[Task]
Go through the listing and copy every line word for word.

[Data provided]
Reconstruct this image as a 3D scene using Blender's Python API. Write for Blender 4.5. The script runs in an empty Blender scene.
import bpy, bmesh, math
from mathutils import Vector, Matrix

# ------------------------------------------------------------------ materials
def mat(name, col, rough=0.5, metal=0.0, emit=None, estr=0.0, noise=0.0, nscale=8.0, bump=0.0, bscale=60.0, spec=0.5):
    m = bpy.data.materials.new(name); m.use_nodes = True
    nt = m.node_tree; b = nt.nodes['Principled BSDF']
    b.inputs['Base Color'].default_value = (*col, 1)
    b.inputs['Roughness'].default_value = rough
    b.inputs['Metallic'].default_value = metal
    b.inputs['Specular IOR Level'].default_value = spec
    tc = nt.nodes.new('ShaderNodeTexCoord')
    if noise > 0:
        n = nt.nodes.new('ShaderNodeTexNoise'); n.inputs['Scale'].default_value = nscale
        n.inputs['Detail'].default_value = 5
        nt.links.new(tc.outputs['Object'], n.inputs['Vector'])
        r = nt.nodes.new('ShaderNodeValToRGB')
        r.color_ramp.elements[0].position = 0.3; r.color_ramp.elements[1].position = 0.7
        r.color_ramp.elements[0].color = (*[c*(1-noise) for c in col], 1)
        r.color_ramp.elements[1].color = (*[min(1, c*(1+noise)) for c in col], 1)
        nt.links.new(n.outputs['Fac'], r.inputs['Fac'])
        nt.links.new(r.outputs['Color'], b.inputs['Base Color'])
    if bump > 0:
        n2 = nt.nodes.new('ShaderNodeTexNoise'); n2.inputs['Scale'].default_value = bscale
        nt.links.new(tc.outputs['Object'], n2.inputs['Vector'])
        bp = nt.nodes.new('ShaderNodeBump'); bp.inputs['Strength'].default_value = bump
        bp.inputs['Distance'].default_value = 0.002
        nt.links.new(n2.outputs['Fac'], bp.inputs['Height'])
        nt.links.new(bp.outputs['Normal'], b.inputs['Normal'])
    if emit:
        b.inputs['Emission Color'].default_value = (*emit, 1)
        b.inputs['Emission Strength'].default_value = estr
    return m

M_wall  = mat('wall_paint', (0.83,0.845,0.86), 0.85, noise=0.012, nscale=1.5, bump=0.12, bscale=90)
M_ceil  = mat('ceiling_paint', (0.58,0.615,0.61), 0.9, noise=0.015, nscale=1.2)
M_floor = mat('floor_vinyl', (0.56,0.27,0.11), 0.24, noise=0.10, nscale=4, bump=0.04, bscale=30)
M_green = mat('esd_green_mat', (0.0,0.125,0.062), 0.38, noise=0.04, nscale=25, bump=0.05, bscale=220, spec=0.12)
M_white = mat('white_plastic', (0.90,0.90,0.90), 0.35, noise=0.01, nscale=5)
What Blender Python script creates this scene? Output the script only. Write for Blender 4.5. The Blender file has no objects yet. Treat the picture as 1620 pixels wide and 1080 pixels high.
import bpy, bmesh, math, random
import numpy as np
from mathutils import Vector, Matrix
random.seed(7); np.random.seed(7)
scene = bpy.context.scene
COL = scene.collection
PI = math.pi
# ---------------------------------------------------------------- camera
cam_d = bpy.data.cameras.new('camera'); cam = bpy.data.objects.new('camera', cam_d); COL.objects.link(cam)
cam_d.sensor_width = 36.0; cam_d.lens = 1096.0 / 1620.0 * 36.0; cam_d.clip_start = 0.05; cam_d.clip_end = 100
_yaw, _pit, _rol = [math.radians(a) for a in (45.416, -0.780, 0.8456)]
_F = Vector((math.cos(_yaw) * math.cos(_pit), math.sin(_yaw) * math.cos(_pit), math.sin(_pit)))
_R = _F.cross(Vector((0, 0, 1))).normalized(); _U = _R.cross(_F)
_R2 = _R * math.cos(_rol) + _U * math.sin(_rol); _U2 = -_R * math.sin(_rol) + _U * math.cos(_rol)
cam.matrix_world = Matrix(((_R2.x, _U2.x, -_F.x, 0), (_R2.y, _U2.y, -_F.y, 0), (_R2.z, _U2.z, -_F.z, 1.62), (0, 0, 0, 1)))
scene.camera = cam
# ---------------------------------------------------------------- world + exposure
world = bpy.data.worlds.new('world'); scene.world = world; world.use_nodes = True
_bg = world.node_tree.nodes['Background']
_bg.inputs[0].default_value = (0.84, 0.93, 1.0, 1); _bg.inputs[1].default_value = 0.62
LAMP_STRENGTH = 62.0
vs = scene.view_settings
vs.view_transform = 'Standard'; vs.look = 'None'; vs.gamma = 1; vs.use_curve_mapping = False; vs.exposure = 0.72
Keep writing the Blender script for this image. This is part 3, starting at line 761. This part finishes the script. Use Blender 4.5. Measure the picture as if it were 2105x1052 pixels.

[Exercise result]
Reconstruct this image as a 3D scene using Blender's Python API. Write for Blender 4.5. The script runs in an empty Blender scene.
import bpy, bmesh, math
from mathutils import Vector, Matrix

# ------------------------------------------------------------------ materials
def mat(name, col, rough=0.5, metal=0.0, emit=None, estr=0.0, noise=0.0, nscale=8.0, bump=0.0, bscale=60.0, spec=0.5):
    m = bpy.data.materials.new(name); m.use_nodes = True
    nt = m.node_tree; b = nt.nodes['Principled BSDF']
    b.inputs['Base Color'].default_value = (*col, 1)
    b.inputs['Roughness'].default_value = rough
    b.inputs['Metallic'].default_value = metal
    b.inputs['Specular IOR Level'].default_value = spec
    tc = nt.nodes.new('ShaderNodeTexCoord')
    if noise > 0:
        n = nt.nodes.new('ShaderNodeTexNoise'); n.inputs['Scale'].default_value = nscale
        n.inputs['Detail'].default_value = 5
        nt.links.new(tc.outputs['Object'], n.inputs['Vector'])
        r = nt.nodes.new('ShaderNodeValToRGB')
        r.color_ramp.elements[0].position = 0.3; r.color_ramp.elements[1].position = 0.7
        r.color_ramp.elements[0].color = (*[c*(1-noise) for c in col], 1)
        r.color_ramp.elements[1].color = (*[min(1, c*(1+noise)) for c in col], 1)
        nt.links.new(n.outputs['Fac'], r.inputs['Fac'])
        nt.links.new(r.outputs['Color'], b.inputs['Base Color'])
    if bump > 0:
        n2 = nt.nodes.new('ShaderNodeTexNoise'); n2.inputs['Scale'].default_value = bscale
        nt.links.new(tc.outputs['Object'], n2.inputs['Vector'])
        bp = nt.nodes.new('ShaderNodeBump'); bp.inputs['Strength'].default_value = bump
        bp.inputs['Distance'].default_value = 0.002
        nt.links.new(n2.outputs['Fac'], bp.inputs['Height'])
        nt.links.new(bp.outputs['Normal'], b.inputs['Normal'])
    if emit:
        b.inputs['Emission Color'].default_value = (*emit, 1)
        b.inputs['Emission Strength'].default_value = estr
    return m

M_wall  = mat('wall_paint', (0.83,0.845,0.86), 0.85, noise=0.012, nscale=1.5, bump=0.12, bscale=90)
M_ceil  = mat('ceiling_paint', (0.58,0.615,0.61), 0.9, noise=0.015, nscale=1.2)
M_floor = mat('floor_vinyl', (0.56,0.27,0.11), 0.24, noise=0.10, nscale=4, bump=0.04, bscale=30)
M_green = mat('esd_green_mat', (0.0,0.125,0.062), 0.38, noise=0.04, nscale=25, bump=0.05, bscale=220, spec=0.12)
M_white = mat('white_plastic', (0.90,0.90,0.90), 0.35, noise=0.01, nscale=5)
What Blender Python script creates this scene? Output the script only. Write for Blender 4.5. The Blender file has no objects yet. Treat the picture as 1620 pixels wide and 1080 pixels high.
import bpy, bmesh, math, random
import numpy as np
from mathutils import Vector, Matrix
random.seed(7); np.random.seed(7)
scene = bpy.context.scene
COL = scene.collection
PI = math.pi
# ---------------------------------------------------------------- camera
cam_d = bpy.data.cameras.new('camera'); cam = bpy.data.objects.new('camera', cam_d); COL.objects.link(cam)
cam_d.sensor_width = 36.0; cam_d.lens = 1096.0 / 1620.0 * 36.0; cam_d.clip_start = 0.05; cam_d.clip_end = 100
_yaw, _pit, _rol = [math.radians(a) for a in (45.416, -0.780, 0.8456)]
_F = Vector((math.cos(_yaw) * math.cos(_pit), math.sin(_yaw) * math.cos(_pit), math.sin(_pit)))
_R = _F.cross(Vector((0, 0, 1))).normalized(); _U = _R.cross(_F)
_R2 = _R * math.cos(_rol) + _U * math.sin(_rol); _U2 = -_R * math.sin(_rol) + _U * math.cos(_rol)
cam.matrix_world = Matrix(((_R2.x, _U2.x, -_F.x, 0), (_R2.y, _U2.y, -_F.y, 0), (_R2.z, _U2.z, -_F.z, 1.62), (0, 0, 0, 1)))
scene.camera = cam
# ---------------------------------------------------------------- world + exposure
world = bpy.data.worlds.new('world'); scene.world = world; world.use_nodes = True
_bg = world.node_tree.nodes['Background']
_bg.inputs[0].default_value = (0.84, 0.93, 1.0, 1); _bg.inputs[1].default_value = 0.62
LAMP_STRENGTH = 62.0
vs = scene.view_settings
vs.view_transform = 'Standard'; vs.look = 'None'; vs.gamma = 1; vs.use_curve_mapping = False; vs.exposure = 0.72
Keep writing the Blender script for this image. This is part 3, starting at line 761. This part finishes the script. Use Blender 4.5. Measure the picture as if it were 2105x1052 pixels.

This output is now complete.